Does anyone recognize this equation for pressure loss? 2

[CanucKev]

Hello all,

I'm trying to validate a spreadsheet we have for calculating pressure drop of gas flowing through pipe, but unfortunately the documentation is lacking - none of the "more obscure" formulas used have a source attached to them, and there's one in particular I can't find.

I've looked through a number of different resources (including GPSA and some others found here) but haven't spotted it yet - I was hoping to draw on everyone's experience just to see if this one formula looks familiar, and if anyone can identify where it's from.

The spreadsheet I'm checking uses iteration to find downstream pressure, assuming turbulent, isothermal flow of a real gas. The formula I can't find is referred to only as the "Loss Factor" and is this:

f_L = f*L/d + 2*ln(P₁/P₂)​

where L is the length of pipe, d is the pipe ID, P₁ is the entry absolute pressure, P₂ is the exit absolute pressure, and f is the Darcy friction factor found from the Haaland equation (this also wasn't documented in the spreadsheet, but we managed to track it down):

1/sqrt(f) = -1.8*log[(e/D/3.7)^1.11 + (6.9/Re)]​

where e/D is the relative roughness and Re is the Reynold's number. Obviously all the units cancel out to make f_L and f unitless.

This "loss factor" is used in a formula labelled only as "p12-p22" which actually means P₁² - P₂² (the units work out):

(P₁² - P₂²) = (W/A)²*(Z_avg*T*R/M)*f_L​

where W is the mass flow rate, A is the pipe cross-sectional area, Z_avg is the average compressibility factor, T is the absolute temperature of the flow (assumed isothermal), R is the universal gas constant, and M is the molar mass of the gas. (The flow rate input in the spreadsheet is at standard conditions.)

Obviously, given P₁ and (P₁² - P₂²), it's not too much of a stretch to figure out the first iteration of P₂.

Does anyone recognize these formulas, particularly the first one (the loss factor)? If so, would you be able to point me in the right direction as to where it's from? The f*L/d term makes sense to me, but the next term - two times the natural log of the ratio of upstream to downstream pressure - is throwing me off.

Thanks in advance!

 

[sailoday28]

I believe your first formula is based on choked flow.

Regards

 

[LittleInch]

"I'm trying to validate a spreadsheet we have for calculating pressure drop of gas flowing through pipe, but unfortunately the documentation is lacking". Try File Delete.

If you have no idea how this is put together how are you going to check it?? How can you validate any of the constants or typical values?? Any significant pipeline length needs several iterations as for the same mass flow the velocity constantly changes and you need to start again - a spreadsheet just won't do this.

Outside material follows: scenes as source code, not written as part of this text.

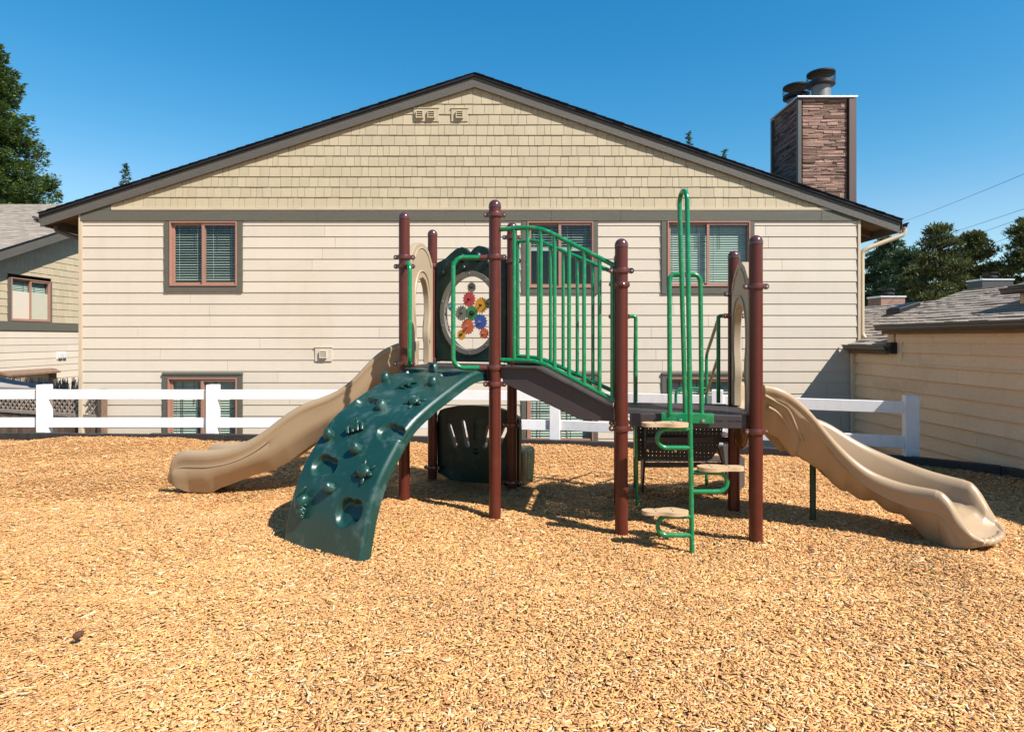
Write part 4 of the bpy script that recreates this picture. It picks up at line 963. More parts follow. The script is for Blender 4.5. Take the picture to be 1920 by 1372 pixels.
def CN(u, v):
    e = .01; a = CW(min(u + e, 1), v) - CW(max(u - e, 0), v); b = TR - TL; n = a.cross(b).normalized(); return n if n.z > 0 or n.y < 0 else -n
nu, nv = 230, 120; us, zs_, SL_ = arc(nu); S_of = lambda u: float(np.interp(u, us, np.linspace(0, SL_, nu)))
W_ = (TR - TL).length
# pockets: (u, v, half-length along v (m), half-length along slope (m), tilt, depth)
pockets = [(.52, .22, .115, .062, -.25, .035), (.705, .85, .12, .078, -.35, .042), (.86, .28, .125, .085, -.3, .05), (.948, .77, .115, .10, -.1, .055), (.13, .22, .085, .05, 0, .03), (.145, .80, .13, .045, .15, .03)]
mb = MB(); vs = []
for i in range(nu):
    for j in range(nv):
        v = j / (nv - 1); p = CW(us[i], v, zs_[i]); n = CN(us[i], v); s = S_of(us[i]); d = 0
        for pu, pv, ha, hb, tl, dep in pockets:
            a = (v - pv) * W_; b = s - S_of(pu); a, b = a * math.cos(tl) - b * math.sin(tl), a * math.sin(tl) + b * math.cos(tl)
            # kidney: a big lobe and a small lobe
            r1 = math.hypot((a + ha * .28) / (ha * .72), b / hb); r2 = math.hypot((a - ha * .42) / (ha * .56), (b + hb * .3) / (hb * .78))
            r = min(r1, r2) if abs(r1 - r2) > .5 else min(r1, r2) - (.5 - abs(r1 - r2)) ** 2 * .35
            if r < 1.15:
                f = 1 / (1 + math.exp((r - .90) * 16)); d -= .78 * dep * f * (1.15 - .35 * (b / hb))
                d += .004 * math.exp(-((r - 1.06) / .07) ** 2)
        edge = min(v, 1 - v) * W_; d -= .02 * max(0, 1 - edge / .022) ** 2
        vs.append(p + n * d)
o_ = len(vs); mb.add(vs, [(i * nv + j, i * nv + j + 1, (i + 1) * nv + j + 1, (i + 1) * nv + j) for i in range(nu - 1) for j in range(nv - 1)])
# side skirts and underside
for v, jn, sg in ((1, nv - 1, 1), (0, 0, -1)):
    sk = []; tdir = (TR - TL).normalized() * sg
    for i in range(nu):
        n = CN(us[i], v); p = CW(us[i], v, zs_[i]); sk += [p - n * .020, p - n * .026 + tdir * .010, p - n * .038 + tdir * .006, p - n * .06 + tdir * .012, p - n * .085 + tdir * .012, p - n * .09]
    k = 6; mb.add(sk, [(i * k + j, i * k + j + 1, (i + 1) * k + j + 1, (i + 1) * k + j) for i in range(nu - 1) for j in range(k - 1)])
un = [];
for i in range(0, nu, 5):
    for v in (0, 1): n = CN(us[i], v); un.append(CW(us[i], v, zs_[i]) - n * .088)
mb.add(un, [(2 * i, 2 * i + 1, 2 * i + 3, 2 * i + 2) for i in range(len(un) // 2 - 1)])
cw = mb.build('climbing_wall', M_CLIMB, play, smooth=True, angle=50)
def frame_at(u, v):
    n = CN(u, v); t = (TR - TL).normalized(); b = n.cross(t); return CW(u, v), t, -b if b.z < 0 else b, n
for u, v in ((.255, .03), (.08, .43), (.28, .73), (.55, .49), (.745, .14), (.785, .58), (.91, .47)):
    p, t, up, n = frame_at(u, v); mb = MB(); nn, m_ = 28, 10; vs = []; r0 = .046
    for k in range(m_ + 1):      # ridged shell: dome leaning out, ribs running over the top
        f = k / m_; ph = f * math.pi / 2; hh = .068 * math.sin(ph)
        for j in range(nn):
            a = 2 * math.pi * j / nn; rib = 1 + .07 * math.cos(a * 7) * (1 - f) if math.sin(a) > -.2 else 1
            rr = r0 * math.cos(ph) ** .8 * rib; vs.append(p + t * rr * math.cos(a) * .95 + up * (rr * math.sin(a) * 1.0 + .018 * f * f) + n * (hh - .004))
    mb.add(vs, [(k * nn + j, k * nn + (j + 1) % nn, (k + 1) * nn + (j + 1) % nn, (k + 1) * nn + j) for k in range(m_) for j in range(nn)] + [tuple(m_ * nn + j for j in range(nn))])
    mb.build('climbing_hold', M_CLIMB, cw, smooth=True, angle=70)
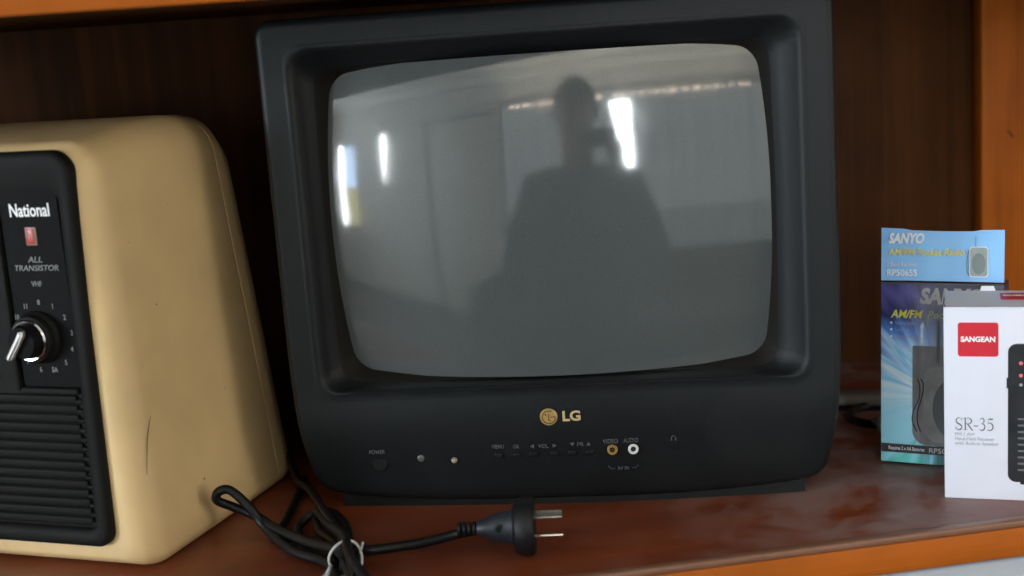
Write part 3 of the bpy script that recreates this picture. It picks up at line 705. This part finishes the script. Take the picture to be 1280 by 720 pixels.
# red label on the lid
def topplate(P, z, m, nm):
    n = len(P); V = [(p[0], p[1], z) for p in P]+[(p[0], p[1], z+.00015) for p in P]
    return mesh(nm, V, [tuple(range(n))[::-1], tuple(range(n, 2*n))]+[(i, (i+1) % n, n+(i+1) % n, n+i) for i in range(n)], m, wc, sm=False)
topplate(rrect(.0345, .0540, .0190, .0420, .0015, .0015), WH+.0003, M_redlogo, 'lid_logo')
text('lid_lettering', 'SANGEAN', .0445, .0300, WH+.0008, .0050, M_whiteprint, wc, bold=.03, target=.0165, depth=.0001, flatup=True)
def wt(nm, s, x, z, size, m, **kw): return text(nm, s, x, -.0003, z, size, m, wc, align=kw.pop('align', 'LEFT'), **kw)
plate('front_logo', rrect(.0085, .0326, .0945, .1165, .0018, .0018), 0, .00015, M_redlogo, wc)
text('logo_lettering', 'SANGEAN', .02055, -.0004, .1056, .0046, M_whiteprint, wc, bold=.04, target=.0205)
# the model name in a book face: strokes that swell and thin, with serifs
def stroke(P, wds, m=6):
    P = catmull([(p[0], 0, p[1]) for p in P], m); n = len(P); V = []; L_ = []; R_ = []
    for i, p in enumerate(P):
        t = (P[min(i+1, n-1)]-P[max(i-1, 0)]).normalized(); f = i/(n-1)*(len(wds)-1); k = min(int(f), len(wds)-2); wd = wds[k]+(wds[k+1]-wds[k])*(f-k)
        nn = Vector((-t.z, 0, t.x))*wd*.5; L_.append(p+nn); R_.append(p-nn)
    return [(q.x, q.z) for q in L_]+[(q.x, q.z) for q in reversed(R_)]
def glyph(strokes, x, z, h, wd_):
    V = []; F = []
    for j, st in enumerate(strokes):
        P = stroke(*st) if isinstance(st, tuple) else st
        n = len(P)//2; b0 = len(V); V += [(x+p[0]*wd_, -.0003-.00001*j, z+p[1]*h) for p in P]
        F += [(b0+i, b0+i+1, b0+2*n-2-i, b0+2*n-1-i) for i in range(n-1)]
    return mesh('model_lettering', V, F, M_darkprint, wc, sm=False)
a_, b_ = .035, .12
S_ = [([(.82, .78), (.62, .96), (.35, .95), (.16, .78), (.26, .58), (.60, .44), (.82, .26), (.66, .05), (.36, .02), (.12, .22)], [a_, a_, .07, b_, b_, .14, b_, b_, .07, a_]), [(.80, .74), (.84, .74), (.84, .98), (.80, .98)], [(.10, .02), (.14, .02), (.14, .27), (.10, .27)]]
R_g = [[(.18, 0), (.29, 0), (.29, .98), (.18, .98)], [(.05, 0), (.42, 0), (.42, .035), (.05, .035)], ([(.05, .965), (.4, .965), (.66, .93), (.80, .74), (.66, .54), (.28, .49)], [a_, a_, .07, .13, .07, a_]), ([(.45, .49), (.65, .25), (.85, .02), (.98, .015)], [.11, .12, .10, a_])]
H_g = [[(.1, .30), (.9, .30), (.9, .38), (.1, .38)]]
T_g = [([(.16, .80), (.32, .95), (.58, .96), (.72, .78), (.60, .60), (.36, .52)], [a_, .05, .09, b_, .08, a_]), ([(.36, .52), (.64, .50), (.80, .28), (.68, .07), (.40, .0), (.14, .07)], [a_, .08, .14, .13, .08, .06])]
F_g = [[(.26, .86), (.80, .86), (.84, .97), (.30, .97)], ([(.29, .95), (.24, .75), (.19, .53)], [a_, a_, a_]), ([(.19, .53), (.50, .60), (.80, .40), (.76, .14), (.46, .0), (.12, .06)], [a_, .08, .14, .13, .08, .06])]
for gl, gx, gw in ((S_, .0064, .0052), (R_g, .0112, .0066), (H_g, .0176, .0032), (T_g, .0206, .0048), (F_g, .0254, .0048)): glyph(gl, gx, .0462, .0082, gw)
for i, (s, z) in enumerate((('FM / AM', .0432), ('Hand-Held Receiver', .0402), ('with Built-in Speaker', .0372))):
    wt('small_lettering', s, .0064, z, .0030, M_greyprint, target=(.0115, .0235, .0265)[i])
rad = plate('picture_radio', rrect(.0382, .0800, .0125, .1030, .0055, .0050), 0, .00015, M_radioblack, wc)
for z in (.0905, .0825): plate('picture_dot', [(.0458+.0012*cos(2*pi*k/14), z+.0012*sin(2*pi*k/14)) for k in range(14)], -.00015, .00015, mat('pink_print', (.70, .16, .17), .5), wc)
plate('picture_dot', [(.0458+.0010*cos(2*pi*k/14), .0765+.0010*sin(2*pi*k/14)) for k in range(14)], -.00015, .00015, M_silverprint, wc)
plate('picture_slider', rrect(.0374, .0384, .0740, .0810, .0003, .0003, nc=2, ne=2), 0, .00014, M_radioblack, wc)
plate('picture_strap', rrect(.0455, .0500, .0110, .0127, .0006, .0006, nc=2, ne=2), 0, .00014, M_radioblack, wc)
for k in range(9): plate('picture_grille', rrect(.0440, .0760, .0200+k*.0042, .0212+k*.0042, .0004, .0004, nc=2, ne=2), -.00015, .0001, M_darkprint, wc)

# ================================================================== THINGS BEHIND THE CARTONS
pb = thing('adaptor', 'grey plastic power adaptor strip lying behind the blue carton', 'adaptor', (.30, .135, 0), (0, 0, radians(-22)))
box('adaptor_body', (-.085, -.010, .0030), (.06, .012, .0125), M_junk, pb, .003)
box('adaptor_base', (-.085, -.011, 0), (.06, .013, .0028), M_tvdark, pb, .001)
pk = thing('cable_connector', 'small grey connector on a black cable lying beside the blue carton', 'cable', (.262, .072, 0), (0, 0, radians(-15)))
tube('connector_body', [(-.012, 0, .0085), (-.008, 0, .0088), (.02, 0, .0088), (.03, 0, .0085)], .0062, M_junk, pk, nseg=14, taper=lambda t: .65+.35*min(1, t*4))
tube('cable', [(-.011, 0, .0085), (-.022, .012, .0070), (-.026, .035, .0045), (-.016, .060, .0035), (.02, .085, .0035)], .0034, M_cord, pk)

# ================================================================== PHOTOGRAPHER (seen reflected in the tube)
per = thing('person', 'person in a dark shirt holding up a small camera, reflected in the television screen', 'person', (-.24, -1.02, SH))
def skin(name, verts, edges, radii, material, parent, sub=2):
    me = bpy.data.meshes.new(name); me.from_pydata(verts, edges, []); me.update()
    o = link(name, me, material, parent)
    md = o.modifiers.new('skin', 'SKIN'); md.use_smooth_shade = True
    for i, r in enumerate(radii):
        me.skin_vertices[0].data[i].radius = r if isinstance(r, tuple) else (r, r)
    me.skin_vertices[0].data[0].use_root = True
    s = o.modifiers.new('sub', 'SUBSURF'); s.levels = sub; s.render_levels = sub
    return o
bv = [(0, 0, .95), (0, 0, 1.08), (0, 0, 1.22), (0, .01, 1.42), (0, .01, 1.50),            # 0-4 pelvis..neck base
      (-.165, 0, 1.405), (-.25, .06, 1.15), (-.02, .105, 1.44),                              # 5-7 left arm, wrist towards the camera
      (.175, 0, 1.405), (.27, .06, 1.15), (.16, .110, 1.47),                                  # 8-10 right arm
      (-.10, 0, .88), (-.11, .02, .48), (-.12, 0, .08), (-.13, .12, .04),                   # 11-14 leg
      (.10, 0, .88), (.11, .02, .48), (.12, 0, .08), (.13, .12, .04)]
be = [(0, 1), (1, 2), (2, 3), (3, 4), (3, 5), (5, 6), (6, 7), (3, 8), (8, 9), (9, 10), (0, 11), (11, 12), (12, 13), (13, 14), (0, 15), (15, 16), (16, 17), (17, 18)]
br = [(.25, .12), (.24, .12), (.20, .12), (.12, .10), .085, .078, .062, .034, .078, .066, .034, .09, .06, .042, .035, .09, .06, .042, .035]
skin('body', bv, be, br, M_shirt, per)
# head: one surface with brow, nose, mouth and chin
V = []; F = []; nu, nv = 28, 20
for j in range(nv+1):
    ph = -pi/2+pi*j/nv
    for i in range(nu):
        th = 2*pi*i/nu; x = .075*cos(th)*cos(ph); y = .095*sin(th)*cos(ph); z = .118*sin(ph)
        x *= 1-.22*max(0, -z/.118)
        if y > .02:
            fx = abs(x)
            y += .022*math.exp(-(fx/.012)**2-((z+.012)/.020)**2) + .006*math.exp(-((z-.028)/.010)**2)-.007*math.exp(-((fx-.032)/.014)**2-((z-.010)/.012)**2)+.005*math.exp(-(fx/.025)**2-((z+.052)/.008)**2)+.008*math.exp(-(fx/.022)**2-((z+.095)/.015)**2)
        V.append((x*1.04, y, z+1.688))
for j in range(nv):
    for i in range(nu): k = (i+1) % nu; F.append((j*nu+i, j*nu+k, (j+1)*nu+k, (j+1)*nu+i))
hd = mesh('head', V, F, M_skin, per, ang=180)
tube('neck', [(0, 0, 1.46), (0, .004, 1.52), (0, .008, 1.62)], .060, M_skin, per, nseg=16)
V2 = []; F2 = []
for j in range(11):
    ph = radians(8)+(pi/2-radians(8))*j/10
    for i in range(nu):
        th = 2*pi*i/nu; k = 1.09+.02*sin(5*th+3*ph); low = -.05 if sin(th) < .3 else .018
        V2.append((.075*k*cos(th)*cos(ph), .097*k*sin(th)*cos(ph), 1.688+.118*1.06*sin(ph)+(low if j == 0 else 0)))
for j in range(10):
    for i in range(nu): k = (i+1) % nu; F2.append((j*nu+i, j*nu+k, (j+1)*nu+k, (j+1)*nu+i))
mesh('hair', V2, F2, M_hair, per, ang=180)
for s in (-1, 1):
    lathe('ear', [(.0, -.004), (.016, -.003), (.020, .002), (.014, .008), (0, .004)], (s*.078, 0, 1.683), M_skin, per, n=16, axis='X')
    lathe('eye', [(.011, 0), (.008, .004), (0, .006)], (s*.031, .074, 1.698), M_white, per, n=14)
def hand(sx, wrist, tgt):
    """palm behind the camera side, four fingers curled over its front, thumb at the back"""
    W_ = Vector(wrist); T = Vector(tgt)
    skin('palm', [W_, W_.lerp(T, .5), T], [(0, 1), (1, 2)], [(.026, .018), (.034, .016), (.030, .013)], M_skin, per, 2)
    for k in range(4):
        z = T.z+.024-k*.016; ln = (.030, .034, .031, .024)[k]
        tube('finger', [(T.x, T.y-.002, z), (T.x+sx*.006, T.y+.014, z+.001), (T.x-sx*.004, T.y+.026, z), (T.x-sx*ln*.7, T.y+.027, z-.002)], .0075, M_skin, per, nseg=10, taper=lambda t: 1-.25*t)
    tube('thumb', [(T.x-sx*.004, T.y-.010, T.z-.020), (T.x-sx*.018, T.y-.016, T.z-.010), (T.x-sx*.030, T.y-.012, T.z+.002)], .0095, M_skin, per, nseg=10, taper=lambda t: 1-.25*t)
hand(-1, (-.02, .105, 1.44), (.040, .130, 1.565)); hand(1, (.16, .110, 1.47), (.152, .130, 1.565))
pc = thing('compact_camera', 'small black compact camera held up by the person', 'camera', (-.145, -.872, .316))
box('camera_body', (-.050, -.012, -.030), (.050, .012, .030), M_black, pc, .004)
lathe('lens', [(.024, -.015), (.024, -.020), (.020, -.024), (.012, -.024), (0, -.022)], (0, 0, 0), M_plate, pc, n=32)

Just buy a ready made program or get someone to run pipesim or something similar. They have it all validated and checked.

My motto: Learn something new every day

Also: There's usually a good reason why everyone does it that way

 

[katmar]

It is the standard isothermal compressible equation you will find in most fluids text books. If you can get your hands on a Crane 410, compare your first equation with the denominator of the first term in their Equation 1-6. Your 3rd equation is the same as Crane's Equation 1-7, but they use the specific volume and your equation calculates the specific volume from ZTR/M. There are many ways of expressing these equations, but they are all basically the same.

Katmar Software - AioFlo Pipe Hydraulics

http://katmarsoftware.com

"An undefined problem has an infinite number of solutions"

 

[CanucKev]

Thanks very much for the help - that got it for us.

As for the spreadsheet itself, we know, work with, and trust the engineer that made it - but of course we still need backup. He was able to track down the Haaland equation but wasn't able to find where he'd got the other one (with the natural log). The sheet is intended for facility piping moreso than pipelines, and we identified it as a potentially useful preliminary tool for getting the rough sizing done - provided we could validate it. Obviously I haven't described all the details of the sheet, but everything else within it (including the constants) checks out within the constraints/assumptions listed, and for the stage of the project we're at (+/- 30% cost estimate), it should do the trick. (We do have other pipe sizing software, which we'll use at the detailed stage, but not now as the licenses are limited and the scope isn't 100% defined either.)